VI. (XII.) ve daha sonraki yüzyıllarda ortaya çıkan Kādiriyye, Rifâiyye, Kübreviyye, Şâzeliyye gibi tarikatlar da kendilerine has bir derviş tipi oluşturmuşlardır. Bu tarikatlara giren müridler tarikat pîrine nisbetle anılırdı (Kādirî dervişleri, Rifâî dervişleri, Yesevî dervişleri gibi). Bununla beraber tarikatların yaygın olduğu çağlarda bile belli bir tarikata bağlı olmayan derviş zümreleri mevcuttu. Tarikat ve tekke dönemindeki dervişlerin kendilerine has bir hayat felsefeleri ve yaşama tarzları vardı. Bilhassa geç dönemlerde ellerinde teber, asâ, tesbih, keşkül, sırtlarında cübbe ve hırka kapı kapı dolaşıp dilenen, tef çalarak ilâhiler okuyan, keramet gösterileri yapan, gaybı bildiklerini iddia eden derviş zümreleri ortaya çıkmıştır. Vâhidî 929'da (1523) yazdığı Menâkıb-ı Hoca-i Cihân adlı eserinde Edhemî, Câmî, Şemsî, abdal gibi adlar alan acayip kıyafetli, garip davranışlı derviş zümrelerinden bahseder. "Kapılardan kovulmuş, toza toprağa belenmiş, insanların değer vermediği nice kimseler var ki, şu şey şöyle olacak diye yemin etseler Allah onları yalancı çıkarmaz" (Müslim, "Birr", 138, "Cennet", 48; Tirmizî, "Ḳıyâmet", 15, "Menaḳıb", 54; İbn Mâce, "Zühd", 36) meâlindeki hadisle bu tip dervişlere işaret edildiği ileri sürülmüştür.
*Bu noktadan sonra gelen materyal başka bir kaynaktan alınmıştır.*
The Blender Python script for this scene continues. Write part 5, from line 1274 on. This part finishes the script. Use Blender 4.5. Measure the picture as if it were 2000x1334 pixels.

Sünnî ulemânın ve Sünnî sûfîlerin kıyasıya hücum ettikleri sahte (müddeî, sûrî) dervişler dilenerek geçinirler. Gerçek dervişlerin, nefislerinin benliğini kırmak için bir vasıta olarak ara sıra başvurdukları dilencilik bunlarda geçim yolu haline geldiğinden, "Gâvurun tembeli keşiş, müslümanın tembeli derviş" denilmiştir. Bunların içinde, dinin emir ve yasakları ile kendilerini bağlı kabul etmeyen veya dinî yükümlülüklerin kendilerinden düştüğünü iddia eden, son derece süflî bir hayat yaşayan, ahlâk esaslarına ve toplumun geleneklerine aykırı davranmada bir sakınca görmeyen, buna rağmen kendilerine ermiş süsü veren, birtakım göz boyamaları keramet gibi gösteren, gaybı bilme iddiasında olan, büyü yapan cahil dervişler de az değildir. Özellikle Hurûfîlik, Bektaşîlik gibi tarikatlara mensup bazı dervişler arasında bu tiplere çok rastlanır.
Mevlevîlik'te dedelik makamına gelen canlara derviş denir. Semâzenler de Batı'da "dönen dervişler" diye bilinir (Gölpınarlı, s. 367). Raks ve mûsikiye önem veren dervişler yanında bu gibi şeylerle hiç ilgilenmeyenler de vardır. Asalak olarak süflî ve derbeder bir hayat yaşayan kayıtsız ve lâubali dervişlerin hangi sosyal ve dinî şartların tesiriyle ortaya çıktığı hususunda çeşitli görüşler ileri sürülmüştür. Bazıları bunların Hindistan'da "yogi", "sado" ve "bhikku" gibi isimler verilen gezgin ve dilenci rahiplerin, bazıları Hıristiyanlık'taki keşişliğin ve ruhbanlığın tesiriyle ortaya çıktığını ileri sürerken gnostizmin veya eski Yunan'daki kelbîlerin (kinik) tesirinden söz edenler de vardır. Pek çok menkıbe, destan, fıkra, masal ve deyime konu olan dervişler, asırlar boyunca sosyal ve dinî hayatın önemli bir parçası olarak varlıklarını sürdürmüşlerdir. Bugün de İslâm ülkelerinde değişik derviş tiplerine rastlanmaktadır.